::: PROVIDED MATERIAL
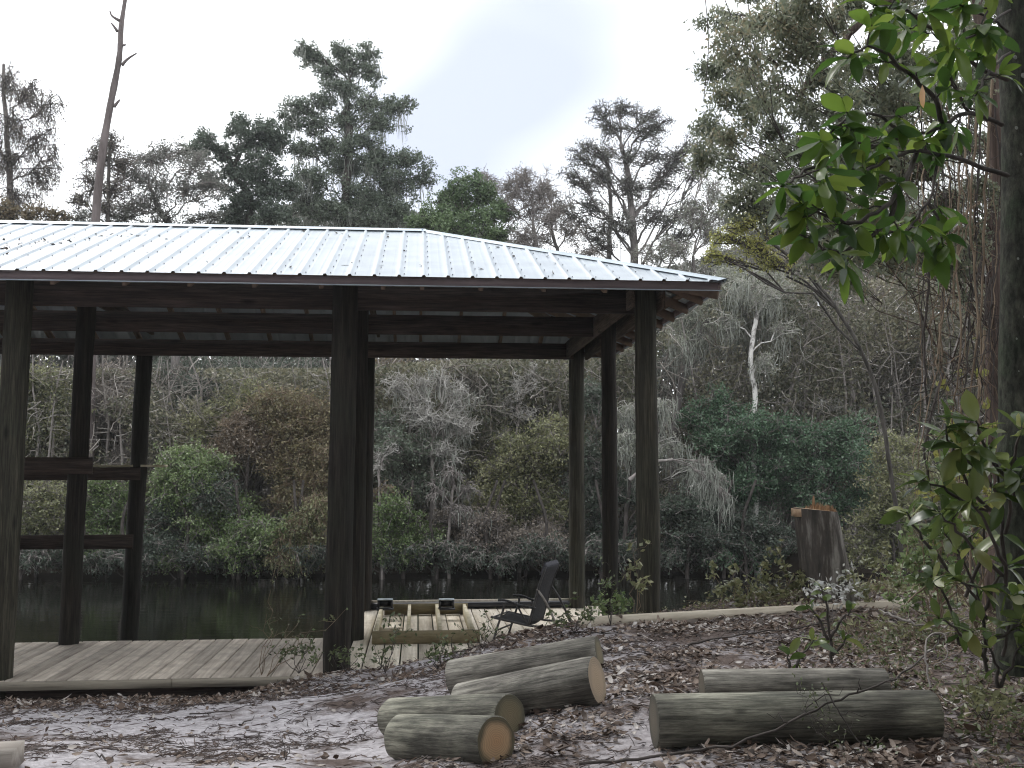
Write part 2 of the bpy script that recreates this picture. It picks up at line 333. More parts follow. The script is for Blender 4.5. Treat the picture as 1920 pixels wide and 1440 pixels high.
so.rotation_euler = (-v).to_track_quat('-Z', 'Y').to_euler(); so.location = v*60
scene.view_settings.view_transform = 'Standard'; scene.view_settings.look = 'None'
scene.view_settings.exposure = .45; scene.view_settings.gamma = 1.
scene.cycles.use_denoising = True; scene.cycles.pixel_filter_type = 'BLACKMAN_HARRIS'; scene.cycles.filter_width = 1.15; scene.cycles.max_bounces = 8; scene.cycles.diffuse_bounces = 3; scene.cycles.glossy_bounces = 3; scene.cycles.transmission_bounces = 4

# ------------------------------------------------------------------ ground
CT = [(0,1318,9.5),(250,1314,9.5),(450,1306,9.5),(0,1310,9.9),(250,1306,9.9),(450,1296,9.9),(560,1274,9.5),(640,1264,9.7),(720,1266,9.5),(780,1262,9.2),(840,1250,8.9),(900,1213,8.9),(1000,1200,8.7),(1090,1182,8.75),
      (1300,1170,8.9),(1500,1158,9.0),(1700,1150,9.1),(1550,1126,9.5),(1216,1158,9.6),(1400,1140,9.6),
      (940,1436,5.1),(740,1422,5.75),(960,1386,5.6),(720,1392,6.3),(1130,1316,5.8),(880,1352,6.1),(1127,1262,6.8),(845,1303,7.1),
      (1230,1400,5.0),(1750,1390,5.05),(1320,1330,5.8),(1660,1330,5.8),(0,1440,5.0),(100,1385,6.5),(400,1338,7.8),(600,1318,7.6),(400,1436,5.1),
      (1900,1440,4.6),(1880,1245,6.2),(1700,1195,7.8),(1400,1225,7.2),(1250,1250,6.9),(1860,1150,9.2)]
CP = [at(*c) for c in CT]
for x, y, z in [(-8,10,-.2),(-8,5,.4),(8,9.3,.85),(8,5,.95),(0,2,.5),(-4,2,.45),(4,2,.7),(-14,6,.4),(14,6,1.),(0,-6,.5),(-3.5,8,.05)]: CP.append(np.array([x, y, z], float))
CP = np.array(CP)
def _k(d): return d*d*np.log(d+1e-6)
A = _k(np.linalg.norm(CP[:, None, :2]-CP[None, :, :2], axis=2)) + np.eye(len(CP))*.05
n_ = len(CP); Q = np.hstack([np.ones((n_, 1)), CP[:, :2]])
S = np.block([[A, Q], [Q.T, np.zeros((3, 3))]])
WT = np.linalg.solve(S, np.concatenate([CP[:, 2], np.zeros(3)]))
def _h(x, y, s, seed):
    """smooth value noise"""
    r = np.random.default_rng(seed); T = r.random((64, 64))
    xi = x/s; yi = y/s; a = np.floor(xi).astype(int); b = np.floor(yi).astype(int); fx = xi-a; fy = yi-b
    fx = fx*fx*(3-2*fx); fy = fy*fy*(3-2*fy)
    g = lambda i, j: T[i % 64, j % 64]
    return (g(a, b)*(1-fx)+g(a+1, b)*fx)*(1-fy)+(g(a, b+1)*(1-fx)+g(a+1, b+1)*fx)*fy - .5
def sst(a, b, x): t = np.clip((x-a)/(b-a), 0, 1); return t*t*(3-2*t)
WATER = -.6
def bank(x): return 10.0+sst(1.5, 6, x)*1.2
def zg(x, y, detail=True):
    x = np.asarray(x, float); y = np.asarray(y, float)
    xc = np.clip(x, -14, 14); yc = np.clip(y, -6, 11)
    d = np.sqrt((xc[..., None]-CP[:, 0])**2+(yc[..., None]-CP[:, 1])**2)
    z = (_k(d)*WT[:n_]).sum(-1)+WT[n_]+WT[n_+1]*xc+WT[n_+2]*yc
    z = np.clip(z, -.35, 1.3)
    if detail: z = z+_h(x, y, .9, 1)*.05+_h(x, y, .31, 2)*.03+_h(x, y, .11, 3)*.014
    t = sst(0, 1.8, y-bank(x)); z = z*(1-t)-1.5*t
    fb = 26.4+_h(x, y*0, 3., 7)*1.6
    t2 = sst(0, 1, (y-fb+1)/2.2); z = z*(1-t2)+(-.3+.012*np.clip(y-fb, 0, 20)+_h(x, y, 2., 8)*.3)*t2
    return z
def axis(fine0, fine1, st, far0, far1):
    a = list(np.arange(fine0, fine1+1e-6, st)); s = st; x = fine1
    while x < far1: s *= 1.25; x += s; a.append(x)
    s = st; x = fine0
    while x > far0: s *= 1.25; x -= s; a.insert(0, x)
    return np.array(a)
gx = axis(-5.2, 5.2, .045, -400, 400); gy = axis(4.2, 10.4, .045, -60, 900)
gy = np.sort(np.concatenate([gy[(gy < 11)], np.arange(11, 14, .4), np.arange(14, 22, 1.), np.arange(22, 30, .5), gy[gy > 30]]))
XX, YY = np.meshgrid(gx, gy); ZZ = zg(XX, YY)
nx, ny = len(gx), len(gy); idx = np.arange(nx*ny).reshape(ny, nx)
g = G().add(np.stack([XX, YY, ZZ], -1).reshape(-1, 3), np.stack([idx[:-1, :-1], idx[:-1, 1:], idx[1:, 1:], idx[1:, :-1]], -1).reshape(-1, 4))
def ground_mat():
    m, N, L, P = newmat('sandy_ground')
    tc = N.new('ShaderNodeTexCoord')
    def noise(sc, det, ro=.6):
        n = N.new('ShaderNodeTexNoise'); n.inputs['Scale'].default_value = sc; n.inputs['Detail'].default_value = det; n.inputs['Roughness'].default_value = ro
        L.new(tc.outputs['Object'], n.inputs['Vector']); return n
    def ramp(src, a, b, ca, cb):
        c = N.new('ShaderNodeValToRGB'); c.color_ramp.elements[0].position = a; c.color_ramp.elements[1].position = b
        c.color_ramp.elements[0].color = (*ca, 1); c.color_ramp.elements[1].color = (*cb, 1); L.new(src, c.inputs[0]); return c
    n1 = noise(14, 8, .75); sand = ramp(n1.outputs[0], .32, .6, (.25,.23,.24), (.64,.61,.635))
    n2 = noise(1.3, 7, .7); msk = ramp(n2.outputs[0], .5, .62, (0,0,0), (1,1,1))
    soil = ramp(n1.outputs[0], .3, .7, (.07,.05,.043), (.2,.16,.145))
    sx0 = N.new('ShaderNodeSeparateXYZ'); L.new(tc.outputs['Object'], sx0.inputs[0])
    mrx = N.new('ShaderNodeMapRange'); mrx.inputs[1].default_value = -.8; mrx.inputs[2].default_value = 2.6; mrx.inputs[3].default_value = .0; mrx.inputs[4].default_value = .75; L.new(sx0.outputs[0], mrx.inputs[0])
    sm = N.new('ShaderNodeMath'); sm.use_clamp = True; L.new(msk.outputs[0], sm.inputs[0]); L.new(mrx.outputs[0], sm.inputs[1])
    mx = N.new('ShaderNodeMix'); mx.data_type = 'RGBA'; L.new(sm.outputs[0], mx.inputs[0]); L.new(sand.outputs[0], mx.inputs[6]); L.new(soil.outputs[0], mx.inputs[7])
    # river bank soil beyond the near bank
    sx = N.new('ShaderNodeSeparateXYZ'); L.new(tc.outputs['Object'], sx.inputs[0])
    mr = N.new('ShaderNodeMapRange'); mr.inputs[1].default_value = 9.8; mr.inputs[2].default_value = 10.8; L.new(sx.outputs[1], mr.inputs[0])
    m2 = N.new('ShaderNodeMix'); m2.data_type = 'RGBA'; L.new(mr.outputs[0], m2.inputs[0]); L.new(mx.outputs[2], m2.inputs[6]); m2.inputs[7].default_value = (.04,.032,.024,1)
    L.new(m2.outputs[2], P.inputs['Base Color']); P.inputs['Roughness'].default_value = .95; P.inputs['Specular IOR Level'].default_value = .15
    n3 = noise(45, 8, .7); b = N.new('ShaderNodeBump'); b.inputs['Strength'].default_value = .7; b.inputs['Distance'].default_value = .03
    L.new(n3.outputs[0], b.inputs['Height']); L.new(b.outputs[0], P.inputs['Normal'])
    return m
tag(g.build('ground', ground_mat(), smooth=True), kind='structure')

# river
m, N, L, P = newmat('river_water')
P.inputs['Base Color'].default_value = (.006,.006,.004,1); P.inputs['Roughness'].default_value = .05; P.inputs['Specular IOR Level'].default_value = .22; P.inputs['IOR'].default_value = 1.33
tc = N.new('ShaderNodeTexCoord'); mp = N.new('ShaderNodeMapping'); mp.inputs['Scale'].default_value = (1.2, 2.5, 1)
no = N.new('ShaderNodeTexNoise'); no.inputs['Scale'].default_value = 1.6; no.inputs['Detail'].default_value = 3
b = N.new('ShaderNodeBump'); b.inputs['Strength'].default_value = .12; b.inputs['Distance'].default_value = .05
L.new(tc.outputs['Object'], mp.inputs[0]); L.new(mp.outputs[0], no.inputs['Vector']); L.new(no.outputs[0], b.inputs['Height']); L.new(b.outputs[0], P.inputs['Normal'])
tag(G().add([(-200,9.9,WATER),(200,9.9,WATER),(200,27.5,WATER),(-200,27.5,WATER)], [(0,1,2,3)]).build('river_water', m), kind='structure')

# ------------------------------------------------------------------ pavilion
X0, Y0, YAW = -4.7169, 9.7795, .0911
L1, L2, V1, V2 = 3.0882, 6.0938, 2.0011, 4.5697
ZB, ZE, ZR, OV = 3.53, 3.7233, 4.8391, .59
RUN = (V2+2*OV)/2; UC = L2+OV+.03; UR = UC-RUN; UL = -9.2; ULR = UL+RUN
def loc(P):   # world -> pavilion coordinates
    x, y = P[0]-X0, P[1]-Y0; c, s = math.cos(YAW), math.sin(YAW)
    return np.array([x*c+y*s, -x*s+y*c, P[2]])
def wor(u, v, z):
    c, s = math.cos(YAW), math.sin(YAW); return np.array([X0+u*c-v*s, Y0+u*s+v*c, z])
pav = empty('pavilion', (X0, Y0, 0), YAW, 'open timber pavilion with ribbed metal hip roof on round posts over the boat slip', 'pavilion')
def post(u, v, z0, z1, r, mat=None, lean=(0, 0)):
    K = 12; t = np.linspace(0, 1, K)
    P = np.stack([u+lean[0]*(1-t)+rng.normal(size=K)*.003, v+lean[1]*(1-t)+rng.normal(size=K)*.003, z0+(z1-z0)*t], 1)
    return G().tubes(P, r*(1.06-.1*t)+rng.normal(size=K)*.0015, 24, cap=True).build('post', mat or M['post'], pav, smooth=True)
leanL, leanM = -.06, .0
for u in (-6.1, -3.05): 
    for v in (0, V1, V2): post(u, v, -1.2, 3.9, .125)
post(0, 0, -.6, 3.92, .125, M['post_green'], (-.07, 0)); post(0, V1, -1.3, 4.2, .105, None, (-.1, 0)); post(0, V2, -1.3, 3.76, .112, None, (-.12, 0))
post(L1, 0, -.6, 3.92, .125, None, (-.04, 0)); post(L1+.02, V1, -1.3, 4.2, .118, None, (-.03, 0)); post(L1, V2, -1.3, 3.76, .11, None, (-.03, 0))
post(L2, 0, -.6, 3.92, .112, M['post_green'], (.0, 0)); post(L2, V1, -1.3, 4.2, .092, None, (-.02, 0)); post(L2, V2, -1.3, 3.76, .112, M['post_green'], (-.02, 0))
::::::
__WHAT YOU WILL DO__:
Pictures are excluded: retype only the lines from the beginning of the listing above through the line with "scene.cycles.use_denoising = True;", both included.

__COMPLETED TASK__:
Write part 2 of the bpy script that recreates this picture. It picks up at line 333. More parts follow. The script is for Blender 4.5. Treat the picture as 1920 pixels wide and 1440 pixels high.
so.rotation_euler = (-v).to_track_quat('-Z', 'Y').to_euler(); so.location = v*60
scene.view_settings.view_transform = 'Standard'; scene.view_settings.look = 'None'
scene.view_settings.exposure = .45; scene.view_settings.gamma = 1.
scene.cycles.use_denoising = True; scene.cycles.pixel_filter_type = 'BLACKMAN_HARRIS'; scene.cycles.filter_width = 1.15; scene.cycles.max_bounces = 8; scene.cycles.diffuse_bounces = 3; scene.cycles.glossy_bounces = 3; scene.cycles.transmission_bounces = 4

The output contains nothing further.